**Your goal**
Each line that holds the word "this" counts once; report how many lines do so and nothing else.

**Scenes as source code**
[Begin]
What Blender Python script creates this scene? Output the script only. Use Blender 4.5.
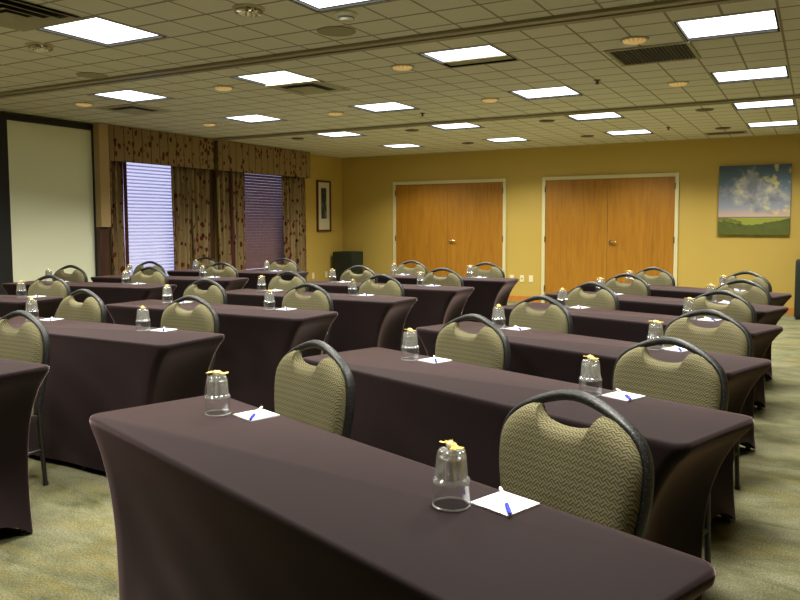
import bpy, bmesh, math, random
from mathutils import Vector, Matrix

for o in list(bpy.data.objects):
    bpy.data.objects.remove(o, do_unlink=True)
S = bpy.context.scene
C = S.collection
PI = math.pi
random.seed(7)

# ------------------------------------------------------------------ camera, world, exposure
EYE = 1.345
CEIL = 2.625
cam_data = bpy.data.cameras.new('camera')
cam = bpy.data.objects.new('camera', cam_data)
C.objects.link(cam)
F, YAW, PITCH, ROLL, CY = 760.876, 0.5011, 0.0715, -0.0035, 278.57
fw = Vector((-math.sin(YAW) * math.cos(PITCH), math.cos(YAW) * math.cos(PITCH), -math.sin(PITCH)))
r0 = Vector((math.cos(YAW), math.sin(YAW), 0))
u0 = r0.cross(fw)
rr = r0 * math.cos(ROLL) + u0 * math.sin(ROLL)
uu = -r0 * math.sin(ROLL) + u0 * math.cos(ROLL)
M = Matrix((rr, uu, -fw)).transposed().to_4x4()
M.translation = Vector((0, 0, EYE))
cam.matrix_world = M
cam_data.sensor_width = 36.0
cam_data.lens = F / 800 * 36.0
cam_data.shift_y = (CY - 300) / 800
cam_data.clip_start = 0.02
S.camera = cam

world = bpy.data.worlds.new('sky')
S.world = world
world.use_nodes = True
bg = world.node_tree.nodes['Background']
bg.inputs[0].default_value = (0.66, 0.66, 1.0, 1)
bg.inputs[1].default_value = 1.5

S.view_settings.view_transform = 'Standard'
S.view_settings.look = 'None'
S.view_settings.gamma = 1
S.view_settings.exposure = 0.1

LAMP_W = 40.0          # watts per ceiling troffer
LAMP_COL = (1.0, 0.97, 0.86)
SPREAD = 130           # degrees, cut-off of the troffer louvres
DIFF_EMIT = 2.6        # brightness of the diffuser itself
GLOW_COL = (0.93, 0.97, 1.0)

# ------------------------------------------------------------------ node helpers
def lin(c):
    return tuple((x / 12.92 if x <= 0.04045 else ((x + 0.055) / 1.055) ** 2.4) for x in c)

class NT:
    def __init__(self, name):
        self.m = bpy.data.materials.new(name)
        self.m.use_nodes = True
        self.t = self.m.node_tree
        self.b = self.t.nodes['Principled BSDF']
        self.out = self.t.nodes['Material Output']
    def n(self, typ, **kw):
        nd = self.t.nodes.new(typ)
        for k, v in kw.items():
            setattr(nd, k, v)
        return nd
    def link(self, a, b):
        self.t.links.new(a, b)
    def put(self, sock, v):
        if isinstance(v, bpy.types.NodeSocket):
            self.link(v, sock)
        else:
            sock.default_value = v
    def math(self, op, a, b=0.0, c=None):
        nd = self.n('ShaderNodeMath', operation=op)
        self.put(nd.inputs[0], a)
        self.put(nd.inputs[1], b)
        if c is not None:
            self.put(nd.inputs[2], c)
        return nd.outputs[0]
    def coord(self, kind='Object'):
        return self.n('ShaderNodeTexCoord').outputs[kind]
    def sep(self, v):
        nd = self.n('ShaderNodeSeparateXYZ')
        self.link(v, nd.inputs[0])
        return nd.outputs
    def comb(self, x, y, z):
        nd = self.n('ShaderNodeCombineXYZ')
        for i, v in enumerate((x, y, z)):
            self.put(nd.inputs[i], v)
        return nd.outputs[0]
    def mapping(self, v, loc=(0, 0, 0), rot=(0, 0, 0), sc=(1, 1, 1)):
        nd = self.n('ShaderNodeMapping')
        self.link(v, nd.inputs[0])
        nd.inputs[1].default_value = loc
        nd.inputs[2].default_value = rot
        nd.inputs[3].default_value = sc
        return nd.outputs[0]
    def noise(self, v, scale, detail=3, rough=0.5, dist=0.0):
        nd = self.n('ShaderNodeTexNoise')
        self.link(v, nd.inputs['Vector'])
        nd.inputs['Scale'].default_value = scale
        nd.inputs['Detail'].default_value = detail
        nd.inputs['Roughness'].default_value = rough
        nd.inputs['Distortion'].default_value = dist
        return nd.outputs[0]
    def vor(self, v, scale, feature='F1', rnd=1.0):
        nd = self.n('ShaderNodeTexVoronoi', feature=feature)
        self.link(v, nd.inputs['Vector'])
        nd.inputs['Scale'].default_value = scale
        nd.inputs['Randomness'].default_value = rnd
        return nd
    def ramp(self, v, stops, interp='LINEAR'):
        nd = self.n('ShaderNodeValToRGB')
        cr = nd.color_ramp
        cr.interpolation = interp
        while len(cr.elements) < len(stops):
            cr.elements.new(0.5)
        for e, (p, c) in zip(cr.elements, stops):
            e.position = p
            e.color = (*c, 1)
        self.link(v, nd.inputs[0])
        return nd.outputs[0]
    def mix(self, f, a, b, blend='MIX'):
        nd = self.n('ShaderNodeMixRGB', blend_type=blend)
        self.put(nd.inputs[0], f)
        for i, v in ((1, a), (2, b)):
            if isinstance(v, tuple):
                v = (*v[:3], 1)
            self.put(nd.inputs[i], v)
        return nd.outputs[0]
    def base(self, v):
        self.put(self.b.inputs['Base Color'], (*v, 1) if isinstance(v, tuple) else v)
        return self
    def set(self, **kw):
        for k, v in kw.items():
            self.put(self.b.inputs[k.replace('_', ' ')], v)
        return self
    def bump(self, h, strength=0.3, dist=0.002):
        nd = self.n('ShaderNodeBump')
        nd.inputs['Strength'].default_value = strength
        nd.inputs['Distance'].default_value = dist
        self.link(h, nd.inputs['Height'])
        self.link(nd.outputs[0], self.b.inputs['Normal'])
        return self

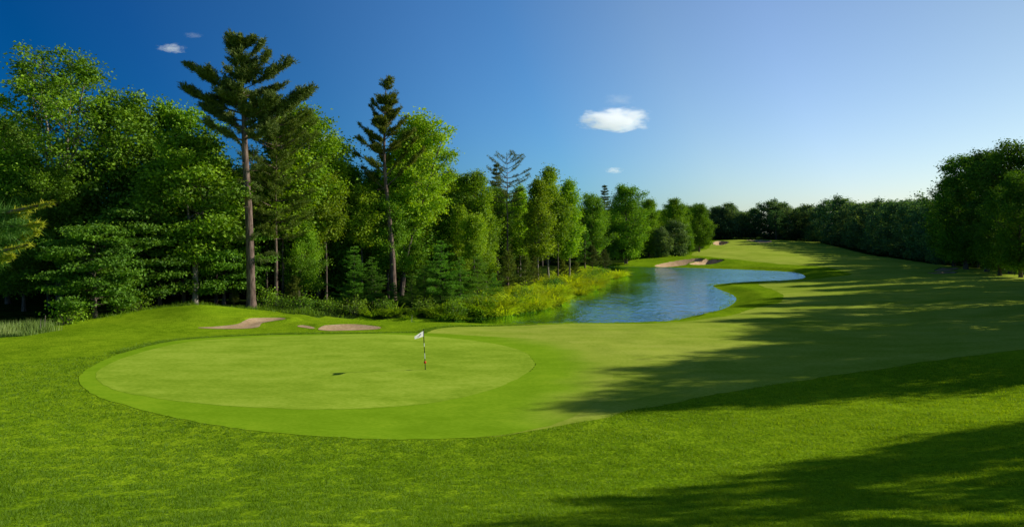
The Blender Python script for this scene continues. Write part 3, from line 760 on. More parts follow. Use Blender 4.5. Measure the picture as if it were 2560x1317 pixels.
[End]
**Task result**
2